12 сентября Михаил Васильевич Нестеров писал Бруни: «Живя в деревне, в двух верстах от Абрамцева, я часто бываю там, иногда Елизавета Григорьевна Мамонтова берет книгу и читает что-либо, выбор обыкновенно бывает удачный, и слушаешь с неподдельным удовольствием. Сюжет своей картины я Вам, кажется, говорил еще в Италии: это „Видение отроку Варфоломею“ (преп. Сергию). Интерес картины заключаться должен в возможной поэтичности и простоте трактовки ее. Достигну ли я этих, по-моему, главных и совершенно необходимых условий картины, скажет будущее. Эскиз же пока меня удовлетворяет. А также нравится он и тем, кто видел его, в том числе и Е. Г. Мамонтовой, которая в данном случае может быть довольно надежным судьей. Серый, осенний день, и листики молодых рябинок и берез, раскинувшихся по откосу сжатого поля, далеко видно кругом, видна и речка, видно и соседние деревни. За лесом выглядывает погост – на нем благовестят к вечерне… Уже давно Варфоломей ходит по полю. Отец послал его искать лошадей. Он устал, хотел присесть у дуба, подходит поближе, около него стоит благообразный старец. Он молится. После молитвы старец любовно подозвал Варфоломея к себе, благословил его, утешил… Пейзаж и фигура Варфоломея почти готовы. Еще проживу здесь недели три, и думаю, что за это время успею сделать все этюды, нужные к картине…»

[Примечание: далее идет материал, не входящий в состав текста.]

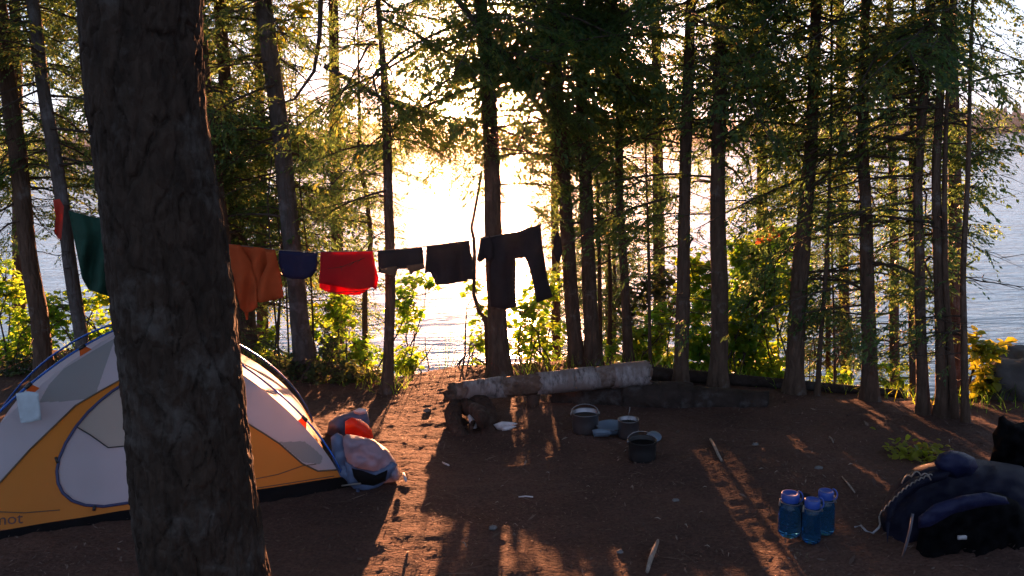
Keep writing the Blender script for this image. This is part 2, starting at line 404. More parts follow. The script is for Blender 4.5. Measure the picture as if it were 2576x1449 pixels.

В начале октября Михаил Васильевич из Хотькова переселился в Комино, написал эскиз маслом и еще раз переехал, в Митино. Нашел просторный дом, поставил холст, начал прорисовку углем. Елизавета Григорьевна предложила жилье и мастерскую в Абрамцеве, но он, страстно желая быть ближе к Мамонтовым, поработать там, где писали Репин и Васнецов, с детским горьким упрямством противился желаниям и здравому смыслу. Да и занят он был поиском «отрока». Бродил по деревням, приглядываясь к детям, и не находил, кого искал. Встречались мальчишки худенькие, ласковые, но не было того, кто стоял перед глазами.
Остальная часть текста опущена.